Lively, entertaining reviews of, and essays on, old and newer films and everything relating to them, written by professional author William Schoell.

Thursday, April 30, 2015

TWENTY PLUS TWO

TWENTY PLUS TWO (1961). Joseph M. Newman.

When Richard Diamond, Private Detective wound up its four season run, star David Janssen played a man who looks for missing people in Twenty Plus Two. Tom Alder (Janssen) has always been interested in the case of a girl who completely vanished 12 years ago when she was 16. At the same time, movie star Leroy Dane (Brad Dexter) discovers that the woman who answered his fan mail has been murdered.

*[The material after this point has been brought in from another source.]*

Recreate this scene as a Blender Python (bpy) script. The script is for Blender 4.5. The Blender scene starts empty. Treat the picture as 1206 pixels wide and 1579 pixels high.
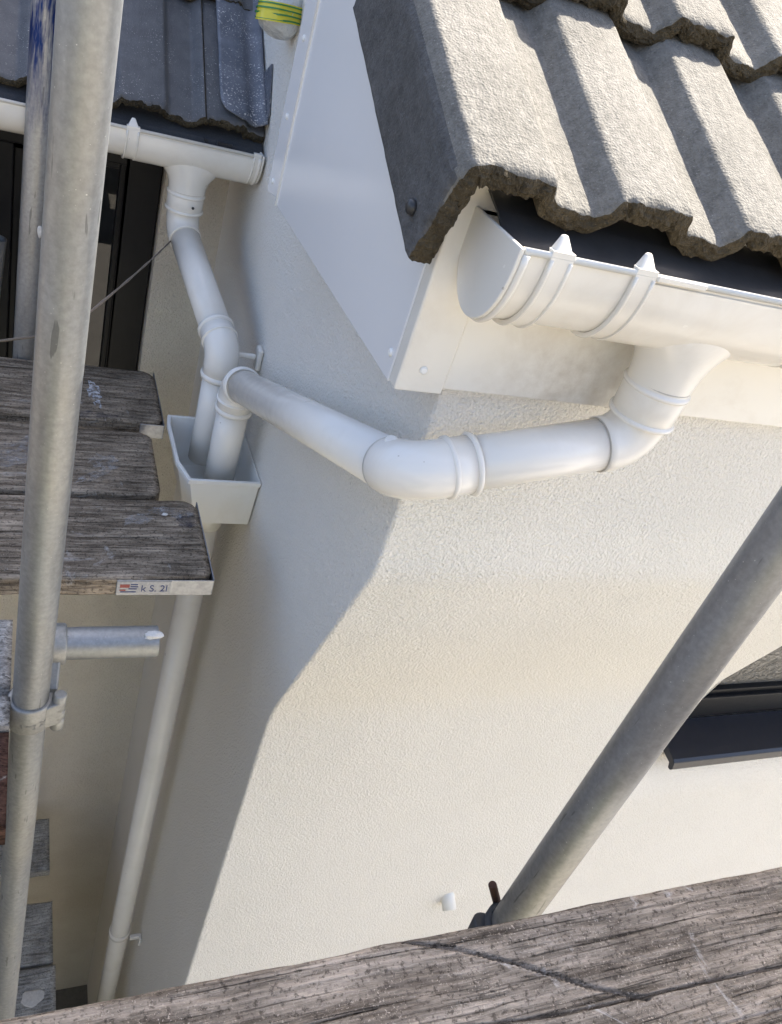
import bpy, bmesh, math, random
import numpy as np
from mathutils import Vector, Matrix
random.seed(7)
SC = bpy.context.scene
COL = SC.collection

# ------------------------------------------------------------------ camera
cd = bpy.data.cameras.new('camera')
cam = bpy.data.objects.new('camera', cd)
COL.objects.link(cam)
cd.sensor_fit = 'HORIZONTAL'
cd.sensor_width = 36.0
cd.lens = 36.0 * 1280 / 1206
cd.clip_start = 0.02
cd.clip_end = 600
RIGHT = Vector((.908, -.306, .285)); DOWN = Vector((.038, -.618, -.786))
RIGHT.normalize(); DOWN -= RIGHT * DOWN.dot(RIGHT); DOWN.normalize()
FWD = RIGHT.cross(DOWN)
cam.matrix_world = Matrix((
    (RIGHT.x, -DOWN.x, -FWD.x, 0),
    (RIGHT.y, -DOWN.y, -FWD.y, 0),
    (RIGHT.z, -DOWN.z, -FWD.z, 0),
    (0, 0, 0, 1)))
SC.camera = cam

# ------------------------------------------------------------------ sky, sun, exposure
S = Vector((.50, .38, .78)).normalized()          # towards the sun
wd = bpy.data.worlds.new('World'); SC.world = wd; wd.use_nodes = True
nt = wd.node_tree
bg = nt.nodes['Background']
sky = nt.nodes.new('ShaderNodeTexSky')
sky.sky_type = 'NISHITA'; sky.sun_disc = False
sky.sun_elevation = math.asin(S.z)
sky.sun_rotation = math.atan2(S.x, S.y)
sky.dust_density = 4.0
sky.air_density = .9
sky.ozone_density = .6
nt.links.new(sky.outputs[0], bg.inputs[0])
bg.inputs[1].default_value = 0.148
sl = bpy.data.lights.new('sun', 'SUN'); so = bpy.data.objects.new('sun', sl); COL.objects.link(so)
sl.energy = 5.0; sl.angle = math.radians(.5); sl.color = (1, .92, .79)
so.rotation_euler = S.to_track_quat('Z', 'Y').to_euler()
so.location = (3, 6, 9)
SC.view_settings.view_transform = 'Standard'
SC.view_settings.look = 'None'
SC.view_settings.exposure = 1.77
SC.view_settings.gamma = 1.0
SC.cycles.use_denoising = True
SC.cycles.max_bounces = 10
SC.cycles.caustics_reflective = False
SC.cycles.caustics_refractive = False
SC.cycles.sample_clamp_indirect = 6
SC.cycles.diffuse_bounces = 6

# ------------------------------------------------------------------ mesh helpers
def V(*a): return Vector(a)

class MB:
    """collects faces in world coordinates, then becomes one mesh object"""
    def __init__(s): s.v = []; s.f = []; s.sm = []; s.mi = []
    def add(s, vs, fs, smooth=False, mi=0):
        o = len(s.v); s.v += [tuple(p) for p in vs]
        for f in fs: s.f.append(tuple(i + o for i in f)); s.sm.append(smooth); s.mi.append(mi)
    def box(s, a, b, mi=0):
        x0, y0, z0 = a; x1, y1, z1 = b
        s.add([(x0,y0,z0),(x1,y0,z0),(x1,y1,z0),(x0,y1,z0),(x0,y0,z1),(x1,y0,z1),(x1,y1,z1),(x0,y1,z1)],
              [(0,3,2,1),(4,5,6,7),(0,1,5,4),(1,2,6,5),(2,3,7,6),(3,0,4,7)], mi=mi)
    def hexa(s, p, mi=0):   # 8 points: bottom loop, top loop
        s.add(p, [(0,3,2,1),(4,5,6,7),(0,1,5,4),(1,2,6,5),(2,3,7,6),(3,0,4,7)], mi=mi)
    def sweep(s, pts, rad, seg=32, cap=True, mi=0, smooth=True):
        pts = [Vector(p) for p in pts]
        if not isinstance(rad, (list, tuple)): rad = [rad] * len(pts)
        n = len(pts); T = []
        for i in range(n):
            a = pts[max(i-1,0)]; b = pts[min(i+1,n-1)]
            t = (b - a)
            if t.length < 1e-7: t = T[-1] if T else V(0,0,1)
            T.append(t.normalized())
        u = T[0].cross(V(0,0,1))
        if u.length < 1e-3: u = T[0].cross(V(0,1,0))
        u.normalize(); vs = []
        for i in range(n):
            u = u - T[i] * u.dot(T[i]); u.normalize(); w = T[i].cross(u)
            for k in range(seg):
                a = 2*math.pi*k/seg
                vs.append(pts[i] + (u*math.cos(a) + w*math.sin(a)) * rad[i])
        fs = [(i*seg+k, i*seg+(k+1)%seg, (i+1)*seg+(k+1)%seg, (i+1)*seg+k) for i in range(n-1) for k in range(seg)]
        s.add(vs, fs, smooth, mi)
        if cap:
            s.add(vs[:seg], [tuple(range(seg))[::-1]], False, mi)
            s.add(vs[-seg:], [tuple(range(seg))], False, mi)
    def lathe(s, o, ax, prof, seg=32, cap=True, mi=0):
        """prof = [(distance along axis, radius)]"""
        ax = Vector(ax).normalized(); o = Vector(o)
        u = ax.cross(V(0,0,1))
        if u.length < 1e-3: u = ax.cross(V(0,1,0))
        u.normalize(); w = ax.cross(u); vs = []
        for d, r in prof:
            for k in range(seg):
                a = 2*math.pi*k/seg
                vs.append(o + ax*d + (u*math.cos(a)+w*math.sin(a))*r)
        n = len(prof)
        fs = [(i*seg+k, i*seg+(k+1)%seg, (i+1)*seg+(k+1)%seg, (i+1)*seg+k) for i in range(n-1) for k in range(seg)]
        s.add(vs, fs, True, mi)
        if cap:
            s.add(vs[:seg], [tuple(range(seg))[::-1]], False, mi)
            s.add(vs[-seg:], [tuple(range(seg))], False, mi)
    def prism(s, poly, a, axis='X', b=None, mi=0, smooth=False):
        """poly of 2-D points (the two axes that are left, in order), extruded from a to b"""
        def P(p, t):
            if axis == 'X': return (t, p[0], p[1])
            if axis == 'Y': return (p[0], t, p[1])
            return (p[0], p[1], t)
        n = len(poly)
        vs = [P(p, a) for p in poly] + [P(p, b) for p in poly]
        s.add(vs, [(i, (i+1) % n, n+(i+1) % n, n+i) for i in range(n)], smooth, mi)
        s.add(vs, [tuple(range(n))[::-1], tuple(range(n, 2*n))], False, mi)
    def build(s, name, mat, parent=None, origin=None, sharp=None):
        o0 = Vector(origin) if origin is not None else (Vector(parent['_o']) if parent is not None and '_o' in parent else V(0,0,0))
        me = bpy.data.meshes.new(name)
        me.from_pydata([tuple(Vector(p) - o0) for p in s.v], [], s.f)
        mats = mat if isinstance(mat, (list, tuple)) else [mat]
        for m in mats: me.materials.append(M[m])
        me.polygons.foreach_set('use_smooth', s.sm)
        if len(mats) > 1: me.polygons.foreach_set('material_index', s.mi)
        bm = bmesh.new(); bm.from_mesh(me)
        bmesh.ops.remove_doubles(bm, verts=bm.verts, dist=1e-5)
        bmesh.ops.recalc_face_normals(bm, faces=bm.faces)
        if sharp:
            for e in bm.edges:
                if len(e.link_faces) == 2 and e.calc_face_angle(0) > math.radians(sharp): e.smooth = False
        bm.to_mesh(me); bm.free(); me.update()
        ob = bpy.data.objects.new(name, me); COL.objects.link(ob)
        if parent is not None:
            ob.parent = parent
            if '_o' in parent: ob['_o'] = parent['_o']
        else:
            ob.location = o0; ob['_o'] = tuple(o0)
        return ob

def bevel(ob, w, n=2, ang=35):
    m = ob.modifiers.new('bevel', 'BEVEL'); m.width = w; m.segments = n
    m.limit_method = 'ANGLE'; m.angle_limit = math.radians(ang)
    return ob
def tag(o, label, cat, group=None, kind=None):
    o['label'] = label; o['category'] = cat
    if group: o['group'] = group
    if kind: o['kind'] = kind
    return o
def thing(name, loc, label, cat, group=None):
    o = bpy.data.objects.new(name, None); COL.objects.link(o)
    o.empty_display_size = .05; o.location = loc; o['_o'] = tuple(loc)
    return tag(o, label, cat, group)
def arc(A, B, C, r, n=10):
    """fillet points of the corner A-B-C"""
    A, B, C = Vector(A), Vector(B), Vector(C)
    d1 = (A-B).normalized(); d2 = (C-B).normalized()
    ang = d1.angle(d2); t = r / math.tan(ang/2)
    ctr = B + (d1+d2).normalized() * (r / math.sin(ang/2))
    p0 = B + d1*t - ctr; p1 = B + d2*t - ctr
    tot = p0.angle(p1); ax = p0.cross(p1).normalized()
    return [ctr + Matrix.Rotation(tot*i/n, 3, ax) @ p0 for i in range(n+1)]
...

Jacques Pleshette (Jacques Aubuchon) then hires Alder to look into the disappearance of his brother, Auguste. Are these cases all connected in some way? Meandering through the story are three women: former love Linda (Jeanne Crain), who sent him a "Dear John" letter; hostess turned socialite, Nicki (Dina Merrill), whom Tom met in a post-war Tokyo; and Eleanor Delaney (Agnes Moorehead), the mother of the missing girl. Twenty Plus Two is fairly unpredictable and reasonably absorbing, but it ultimately adds up to nothing. It's one of those movies in which characters spend years covering up a "murder" that was clearly self-defense and yet never bother getting a good lawyer. Janssen is fine and the other actors are okay, but the picture is stolen by Moorehead, especially in a scene with Janssen when the two look at photos of the missing 16-year-old and realize that she's already turned into a woman. An unintentionally funny scene has teenage girls screaming over Brad Dexter [99 River Street] as if he were Troy Donahue! William Demarest [The Perils of Pauline] gives a superb performance as a bitter and drunken ex-reporter, walking off with the movie in one brief sequence.

Verdict: Like an extended Richard Diamond episode in CinemaScope. **1/2.